Provided records:
-----

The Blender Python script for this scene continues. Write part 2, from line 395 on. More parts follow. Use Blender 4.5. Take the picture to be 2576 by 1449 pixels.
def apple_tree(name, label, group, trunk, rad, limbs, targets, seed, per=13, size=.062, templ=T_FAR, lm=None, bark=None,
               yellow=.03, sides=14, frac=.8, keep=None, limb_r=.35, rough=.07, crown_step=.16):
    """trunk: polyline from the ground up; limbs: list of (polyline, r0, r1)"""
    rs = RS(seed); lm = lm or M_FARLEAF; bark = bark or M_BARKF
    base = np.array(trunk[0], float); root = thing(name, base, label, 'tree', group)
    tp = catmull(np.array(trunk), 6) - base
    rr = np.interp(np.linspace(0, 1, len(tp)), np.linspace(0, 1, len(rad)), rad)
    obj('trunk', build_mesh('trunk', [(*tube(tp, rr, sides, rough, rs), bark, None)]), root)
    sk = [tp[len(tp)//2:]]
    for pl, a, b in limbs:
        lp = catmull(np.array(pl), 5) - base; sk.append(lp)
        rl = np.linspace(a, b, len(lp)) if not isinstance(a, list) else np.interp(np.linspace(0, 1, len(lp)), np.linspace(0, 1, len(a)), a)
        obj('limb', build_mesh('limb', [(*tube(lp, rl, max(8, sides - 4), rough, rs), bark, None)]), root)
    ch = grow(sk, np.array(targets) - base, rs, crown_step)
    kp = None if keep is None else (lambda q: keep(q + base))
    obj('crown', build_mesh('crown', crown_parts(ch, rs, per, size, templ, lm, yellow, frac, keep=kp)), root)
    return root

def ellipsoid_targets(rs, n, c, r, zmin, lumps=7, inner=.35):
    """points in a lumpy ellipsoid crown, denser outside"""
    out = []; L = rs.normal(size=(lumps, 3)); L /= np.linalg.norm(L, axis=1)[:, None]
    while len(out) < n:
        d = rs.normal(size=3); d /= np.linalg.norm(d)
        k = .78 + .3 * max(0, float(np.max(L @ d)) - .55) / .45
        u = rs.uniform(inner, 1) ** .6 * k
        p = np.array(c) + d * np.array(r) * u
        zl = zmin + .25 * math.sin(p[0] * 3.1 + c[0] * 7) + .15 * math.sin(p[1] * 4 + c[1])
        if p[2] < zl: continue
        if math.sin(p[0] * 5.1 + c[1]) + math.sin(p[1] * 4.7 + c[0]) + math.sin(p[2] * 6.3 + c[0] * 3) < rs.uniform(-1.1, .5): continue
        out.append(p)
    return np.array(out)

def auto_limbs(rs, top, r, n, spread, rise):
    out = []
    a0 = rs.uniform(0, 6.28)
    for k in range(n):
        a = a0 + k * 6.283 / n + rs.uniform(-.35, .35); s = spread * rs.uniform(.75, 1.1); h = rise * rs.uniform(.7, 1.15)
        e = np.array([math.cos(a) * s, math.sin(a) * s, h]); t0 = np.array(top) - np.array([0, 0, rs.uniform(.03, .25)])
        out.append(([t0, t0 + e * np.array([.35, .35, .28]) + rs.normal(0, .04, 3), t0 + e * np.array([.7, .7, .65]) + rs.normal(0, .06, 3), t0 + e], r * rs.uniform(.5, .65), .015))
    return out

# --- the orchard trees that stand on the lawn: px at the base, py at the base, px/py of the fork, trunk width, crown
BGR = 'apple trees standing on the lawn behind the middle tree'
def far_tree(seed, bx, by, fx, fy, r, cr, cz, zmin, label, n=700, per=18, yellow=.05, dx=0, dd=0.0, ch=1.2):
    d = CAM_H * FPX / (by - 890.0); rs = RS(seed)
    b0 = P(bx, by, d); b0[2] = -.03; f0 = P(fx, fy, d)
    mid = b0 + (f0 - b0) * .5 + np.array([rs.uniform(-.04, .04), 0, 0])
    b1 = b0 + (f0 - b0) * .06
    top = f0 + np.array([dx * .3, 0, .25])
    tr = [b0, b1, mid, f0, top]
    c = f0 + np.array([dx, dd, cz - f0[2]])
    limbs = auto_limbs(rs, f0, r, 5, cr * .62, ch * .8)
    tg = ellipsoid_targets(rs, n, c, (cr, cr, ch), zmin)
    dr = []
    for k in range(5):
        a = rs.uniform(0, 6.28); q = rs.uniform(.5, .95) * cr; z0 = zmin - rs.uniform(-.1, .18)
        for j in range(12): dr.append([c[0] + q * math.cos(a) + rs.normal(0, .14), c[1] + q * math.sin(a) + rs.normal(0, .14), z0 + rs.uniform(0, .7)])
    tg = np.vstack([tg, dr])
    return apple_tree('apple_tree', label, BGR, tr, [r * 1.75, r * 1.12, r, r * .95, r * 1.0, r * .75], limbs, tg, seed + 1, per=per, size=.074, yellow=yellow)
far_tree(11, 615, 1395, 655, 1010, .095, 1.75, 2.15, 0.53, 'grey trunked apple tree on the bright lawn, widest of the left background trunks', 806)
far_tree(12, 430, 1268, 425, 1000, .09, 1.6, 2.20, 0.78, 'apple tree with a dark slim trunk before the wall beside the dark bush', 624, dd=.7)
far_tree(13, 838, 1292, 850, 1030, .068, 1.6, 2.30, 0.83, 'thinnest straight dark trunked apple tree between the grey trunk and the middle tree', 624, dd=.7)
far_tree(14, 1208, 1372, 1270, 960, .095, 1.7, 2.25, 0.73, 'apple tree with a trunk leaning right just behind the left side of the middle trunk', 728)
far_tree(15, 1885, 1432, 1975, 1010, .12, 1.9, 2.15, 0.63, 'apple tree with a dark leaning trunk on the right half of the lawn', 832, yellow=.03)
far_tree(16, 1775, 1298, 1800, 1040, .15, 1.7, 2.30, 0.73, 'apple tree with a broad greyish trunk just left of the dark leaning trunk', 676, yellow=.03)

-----

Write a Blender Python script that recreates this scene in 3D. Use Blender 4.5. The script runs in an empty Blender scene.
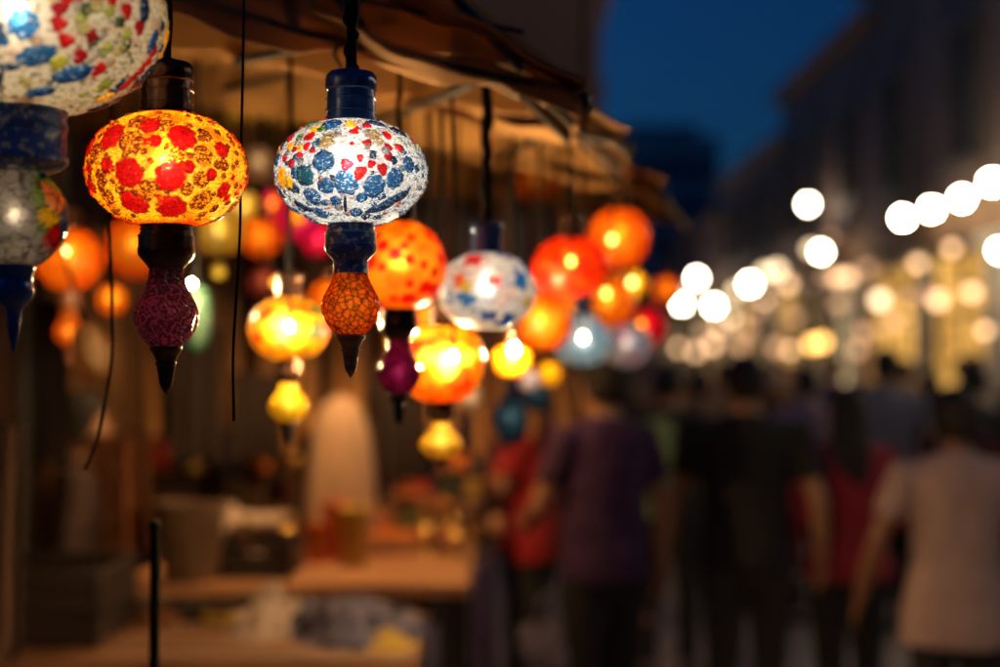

-----

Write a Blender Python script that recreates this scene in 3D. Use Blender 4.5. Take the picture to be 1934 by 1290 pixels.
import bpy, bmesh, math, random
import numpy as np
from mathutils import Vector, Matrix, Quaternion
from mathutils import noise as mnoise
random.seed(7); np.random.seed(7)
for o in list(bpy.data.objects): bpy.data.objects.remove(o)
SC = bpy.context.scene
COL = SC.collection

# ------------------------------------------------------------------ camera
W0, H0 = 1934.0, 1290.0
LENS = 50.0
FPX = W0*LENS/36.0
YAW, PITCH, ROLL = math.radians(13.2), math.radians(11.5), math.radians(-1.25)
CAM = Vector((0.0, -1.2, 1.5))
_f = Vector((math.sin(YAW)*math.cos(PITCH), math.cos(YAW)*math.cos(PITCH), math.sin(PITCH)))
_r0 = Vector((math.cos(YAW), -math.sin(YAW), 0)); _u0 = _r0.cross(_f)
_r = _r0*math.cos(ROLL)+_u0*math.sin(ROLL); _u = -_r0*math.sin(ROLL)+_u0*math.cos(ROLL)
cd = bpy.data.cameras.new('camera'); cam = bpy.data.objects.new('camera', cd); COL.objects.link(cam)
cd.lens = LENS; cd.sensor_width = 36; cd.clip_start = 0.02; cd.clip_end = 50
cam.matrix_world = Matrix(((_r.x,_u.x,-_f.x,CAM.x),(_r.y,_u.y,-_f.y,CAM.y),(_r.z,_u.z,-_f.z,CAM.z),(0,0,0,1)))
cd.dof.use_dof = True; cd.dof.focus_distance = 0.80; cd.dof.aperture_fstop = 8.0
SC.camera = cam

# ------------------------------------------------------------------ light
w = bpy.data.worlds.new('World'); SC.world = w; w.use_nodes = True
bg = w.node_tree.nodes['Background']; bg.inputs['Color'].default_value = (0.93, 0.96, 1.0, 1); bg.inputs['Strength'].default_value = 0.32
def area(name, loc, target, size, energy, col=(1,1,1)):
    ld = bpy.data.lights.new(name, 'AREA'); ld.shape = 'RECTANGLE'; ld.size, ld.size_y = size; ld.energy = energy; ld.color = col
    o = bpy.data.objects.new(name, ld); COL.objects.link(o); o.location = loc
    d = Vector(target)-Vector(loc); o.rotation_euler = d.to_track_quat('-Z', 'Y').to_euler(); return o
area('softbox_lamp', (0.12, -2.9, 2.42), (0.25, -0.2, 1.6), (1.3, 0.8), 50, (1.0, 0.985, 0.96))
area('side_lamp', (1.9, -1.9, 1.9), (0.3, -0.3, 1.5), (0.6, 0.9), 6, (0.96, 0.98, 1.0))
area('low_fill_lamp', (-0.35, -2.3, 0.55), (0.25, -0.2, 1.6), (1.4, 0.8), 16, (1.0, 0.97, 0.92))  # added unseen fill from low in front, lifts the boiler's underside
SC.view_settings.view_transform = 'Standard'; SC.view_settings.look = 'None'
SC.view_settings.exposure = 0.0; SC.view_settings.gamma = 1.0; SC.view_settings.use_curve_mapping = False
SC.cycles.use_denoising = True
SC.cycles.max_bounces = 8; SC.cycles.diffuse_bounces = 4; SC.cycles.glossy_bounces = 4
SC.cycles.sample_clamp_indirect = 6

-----

All lines above from the one containing "The Blender Python" to the one containing "return np.array(out)" must be repeated exactly, both lines included, and no others.

The Blender Python script for this scene continues. Write part 2, from line 395 on. More parts follow. Use Blender 4.5. Take the picture to be 2576 by 1449 pixels.
def apple_tree(name, label, group, trunk, rad, limbs, targets, seed, per=13, size=.062, templ=T_FAR, lm=None, bark=None,
               yellow=.03, sides=14, frac=.8, keep=None, limb_r=.35, rough=.07, crown_step=.16):
    """trunk: polyline from the ground up; limbs: list of (polyline, r0, r1)"""
    rs = RS(seed); lm = lm or M_FARLEAF; bark = bark or M_BARKF
    base = np.array(trunk[0], float); root = thing(name, base, label, 'tree', group)
    tp = catmull(np.array(trunk), 6) - base
    rr = np.interp(np.linspace(0, 1, len(tp)), np.linspace(0, 1, len(rad)), rad)
    obj('trunk', build_mesh('trunk', [(*tube(tp, rr, sides, rough, rs), bark, None)]), root)
    sk = [tp[len(tp)//2:]]
    for pl, a, b in limbs:
        lp = catmull(np.array(pl), 5) - base; sk.append(lp)
        rl = np.linspace(a, b, len(lp)) if not isinstance(a, list) else np.interp(np.linspace(0, 1, len(lp)), np.linspace(0, 1, len(a)), a)
        obj('limb', build_mesh('limb', [(*tube(lp, rl, max(8, sides - 4), rough, rs), bark, None)]), root)
    ch = grow(sk, np.array(targets) - base, rs, crown_step)
    kp = None if keep is None else (lambda q: keep(q + base))
    obj('crown', build_mesh('crown', crown_parts(ch, rs, per, size, templ, lm, yellow, frac, keep=kp)), root)
    return root

def ellipsoid_targets(rs, n, c, r, zmin, lumps=7, inner=.35):
    """points in a lumpy ellipsoid crown, denser outside"""
    out = []; L = rs.normal(size=(lumps, 3)); L /= np.linalg.norm(L, axis=1)[:, None]
    while len(out) < n:
        d = rs.normal(size=3); d /= np.linalg.norm(d)
        k = .78 + .3 * max(0, float(np.max(L @ d)) - .55) / .45
        u = rs.uniform(inner, 1) ** .6 * k
        p = np.array(c) + d * np.array(r) * u
        zl = zmin + .25 * math.sin(p[0] * 3.1 + c[0] * 7) + .15 * math.sin(p[1] * 4 + c[1])
        if p[2] < zl: continue
        if math.sin(p[0] * 5.1 + c[1]) + math.sin(p[1] * 4.7 + c[0]) + math.sin(p[2] * 6.3 + c[0] * 3) < rs.uniform(-1.1, .5): continue
        out.append(p)
    return np.array(out)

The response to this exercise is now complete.